支城は城主がいるケースもあれば、大名の直轄地になっているケースもある。
この城主はしばしば本来その地に根付いている国人領主を前身としている。その場合は大名の部下というよりは傘下に入っている独立豪族、という色合いのほうが強い。元は独立企業の社長だが、現在は全国規模の巨大グループに吸収されてグループ会社社長、といったところだろうか。
そのため、城主たちは情勢の変化に敏感であり、現在の主人に味方し続けることが不利と思ったなら容赦なく裏切り、新しい主人に付く。彼らの裏切りは城および城主の支配地域がそのまま敵方に付くことを意味する。それどころか、周囲の城主たちまで感化されて、一斉に敵方へなびいてもおかしくない。

これを大名としては放置できないので、もちろん攻撃する。
一方、新しい主人となった大名もそのまま見殺しにしては信用がなくなってしまうので、救援の兵を送る。結果、ひとつの城の裏切りをきっかけに、二つの大勢力が正面衝突、ということがしばしば行われるのだ。援軍の兵のことを「後詰(ごづめ)」ということから、援軍の派兵を受けて起こった決戦を「後詰決戦」という。

支城をさらにその性質によって分けていこう。
最も重要なのが「境目(さかいめ)の城」で、これは敵対する勢力との境界線近くに築かれる最前線基地である。しばしば複数の城が境界線に沿っていくつも築かれて、有事に対する備えとなっている。もちろん、境界線は情勢の変化によって動くものだ。敵方に向かって押し込む、あるいは味方側に向かって押し込まれるなどがあれば、それに伴って境目の城も作り直される。

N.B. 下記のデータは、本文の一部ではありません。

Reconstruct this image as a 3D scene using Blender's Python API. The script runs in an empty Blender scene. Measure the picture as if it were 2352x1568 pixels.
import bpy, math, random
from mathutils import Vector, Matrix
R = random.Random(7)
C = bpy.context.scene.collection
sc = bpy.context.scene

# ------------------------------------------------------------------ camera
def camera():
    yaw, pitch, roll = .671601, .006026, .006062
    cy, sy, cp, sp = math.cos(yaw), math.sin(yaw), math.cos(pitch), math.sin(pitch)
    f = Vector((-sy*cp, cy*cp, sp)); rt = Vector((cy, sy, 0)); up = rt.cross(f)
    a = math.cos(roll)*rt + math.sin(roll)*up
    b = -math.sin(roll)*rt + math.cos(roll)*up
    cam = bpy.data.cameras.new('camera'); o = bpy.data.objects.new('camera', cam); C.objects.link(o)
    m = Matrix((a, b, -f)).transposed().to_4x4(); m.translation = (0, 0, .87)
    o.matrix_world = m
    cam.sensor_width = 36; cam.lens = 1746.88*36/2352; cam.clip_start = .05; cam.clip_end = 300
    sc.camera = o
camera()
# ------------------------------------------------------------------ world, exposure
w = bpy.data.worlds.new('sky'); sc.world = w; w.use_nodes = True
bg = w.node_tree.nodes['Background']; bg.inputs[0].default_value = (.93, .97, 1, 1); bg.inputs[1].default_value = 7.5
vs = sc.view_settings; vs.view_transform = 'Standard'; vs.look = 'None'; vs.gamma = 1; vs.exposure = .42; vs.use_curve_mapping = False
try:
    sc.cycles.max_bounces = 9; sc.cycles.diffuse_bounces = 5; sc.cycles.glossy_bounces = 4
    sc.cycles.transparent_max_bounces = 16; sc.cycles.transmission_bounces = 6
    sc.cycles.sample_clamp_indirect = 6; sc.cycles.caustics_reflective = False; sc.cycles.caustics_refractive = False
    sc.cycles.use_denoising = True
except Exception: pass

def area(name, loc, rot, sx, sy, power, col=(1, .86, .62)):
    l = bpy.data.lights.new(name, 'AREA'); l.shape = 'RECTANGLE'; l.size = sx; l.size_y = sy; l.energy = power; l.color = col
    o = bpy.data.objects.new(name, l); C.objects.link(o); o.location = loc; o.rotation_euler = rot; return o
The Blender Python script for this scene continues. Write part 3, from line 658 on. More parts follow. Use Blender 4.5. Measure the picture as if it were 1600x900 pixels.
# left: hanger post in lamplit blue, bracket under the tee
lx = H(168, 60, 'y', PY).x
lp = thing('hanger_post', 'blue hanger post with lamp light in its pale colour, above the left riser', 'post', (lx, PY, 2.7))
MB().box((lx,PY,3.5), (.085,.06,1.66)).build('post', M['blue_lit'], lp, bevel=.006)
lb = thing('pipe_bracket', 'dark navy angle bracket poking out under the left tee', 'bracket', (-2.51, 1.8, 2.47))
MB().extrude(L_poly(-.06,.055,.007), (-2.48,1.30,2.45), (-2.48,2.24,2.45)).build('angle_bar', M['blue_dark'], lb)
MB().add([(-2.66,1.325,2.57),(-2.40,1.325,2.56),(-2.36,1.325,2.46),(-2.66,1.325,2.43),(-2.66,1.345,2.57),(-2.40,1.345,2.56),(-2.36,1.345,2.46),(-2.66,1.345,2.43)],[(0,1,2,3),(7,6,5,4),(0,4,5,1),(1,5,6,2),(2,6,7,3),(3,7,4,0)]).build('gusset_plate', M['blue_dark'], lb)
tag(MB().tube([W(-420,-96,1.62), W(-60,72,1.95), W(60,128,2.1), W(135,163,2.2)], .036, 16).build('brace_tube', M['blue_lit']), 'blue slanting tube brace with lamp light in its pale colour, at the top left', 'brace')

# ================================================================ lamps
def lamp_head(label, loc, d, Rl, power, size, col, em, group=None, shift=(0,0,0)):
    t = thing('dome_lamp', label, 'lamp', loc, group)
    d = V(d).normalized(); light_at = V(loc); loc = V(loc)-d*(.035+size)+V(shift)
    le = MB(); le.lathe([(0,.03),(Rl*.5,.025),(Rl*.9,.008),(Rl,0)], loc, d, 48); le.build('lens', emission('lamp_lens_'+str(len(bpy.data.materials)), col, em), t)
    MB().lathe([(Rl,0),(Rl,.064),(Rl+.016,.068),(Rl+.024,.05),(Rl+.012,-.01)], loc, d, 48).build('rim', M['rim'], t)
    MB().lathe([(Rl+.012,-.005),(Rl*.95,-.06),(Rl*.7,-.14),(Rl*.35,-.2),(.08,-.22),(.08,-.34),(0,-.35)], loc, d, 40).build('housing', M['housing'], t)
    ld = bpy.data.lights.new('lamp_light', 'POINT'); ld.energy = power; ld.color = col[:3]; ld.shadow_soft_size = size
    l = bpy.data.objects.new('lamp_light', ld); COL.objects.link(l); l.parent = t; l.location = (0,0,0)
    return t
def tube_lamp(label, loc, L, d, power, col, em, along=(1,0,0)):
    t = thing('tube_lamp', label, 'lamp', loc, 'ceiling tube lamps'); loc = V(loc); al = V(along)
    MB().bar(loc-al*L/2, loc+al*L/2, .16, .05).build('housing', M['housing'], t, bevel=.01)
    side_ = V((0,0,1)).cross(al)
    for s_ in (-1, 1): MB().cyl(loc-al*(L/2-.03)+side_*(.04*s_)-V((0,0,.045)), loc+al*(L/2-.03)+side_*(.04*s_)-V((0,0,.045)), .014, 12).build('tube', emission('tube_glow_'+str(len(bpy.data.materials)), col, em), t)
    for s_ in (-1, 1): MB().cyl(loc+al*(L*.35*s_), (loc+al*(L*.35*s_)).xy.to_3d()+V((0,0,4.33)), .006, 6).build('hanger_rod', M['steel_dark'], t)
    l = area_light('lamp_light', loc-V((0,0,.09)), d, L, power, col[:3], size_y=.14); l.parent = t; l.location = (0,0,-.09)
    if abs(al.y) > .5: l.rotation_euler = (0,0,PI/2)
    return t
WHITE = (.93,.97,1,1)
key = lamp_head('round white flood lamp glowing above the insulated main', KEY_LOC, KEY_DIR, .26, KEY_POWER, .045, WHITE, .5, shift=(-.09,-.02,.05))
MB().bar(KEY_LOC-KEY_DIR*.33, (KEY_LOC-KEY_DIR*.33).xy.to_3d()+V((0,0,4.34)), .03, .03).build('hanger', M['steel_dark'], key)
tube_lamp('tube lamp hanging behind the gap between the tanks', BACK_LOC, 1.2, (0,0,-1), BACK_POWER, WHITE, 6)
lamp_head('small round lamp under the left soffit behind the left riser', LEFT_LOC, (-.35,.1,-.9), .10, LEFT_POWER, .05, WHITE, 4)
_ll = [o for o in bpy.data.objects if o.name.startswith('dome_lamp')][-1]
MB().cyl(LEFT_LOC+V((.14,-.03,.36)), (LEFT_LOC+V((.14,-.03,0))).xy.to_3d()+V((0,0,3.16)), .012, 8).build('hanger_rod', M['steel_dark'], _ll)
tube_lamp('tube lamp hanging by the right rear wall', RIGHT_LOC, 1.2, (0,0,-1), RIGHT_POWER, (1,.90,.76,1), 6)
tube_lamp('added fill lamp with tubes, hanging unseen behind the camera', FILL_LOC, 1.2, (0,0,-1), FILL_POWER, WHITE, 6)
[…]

もちろん、前線と本拠地だけでは戦いはできない。本城と境目の城の間には「繋ぎの城(伝えの城)」と呼ばれる、移動・通信・連絡のための中継施設としての城があった。煙を炊いて敵の接近や情勢の変化などを知らせる「烽火台(のろしだい、ほうかだい)」も、広い意味ではその一種といえるかもしれない。
情報や統治に重きを置く繋ぎの城と烽火台に対して、「番城(ばんじろ)」は兵たちの詰め所になっている城で、純粋に軍事拠点としてのものといえる(城主のいない、大名が直轄する城のことを指す、とも)。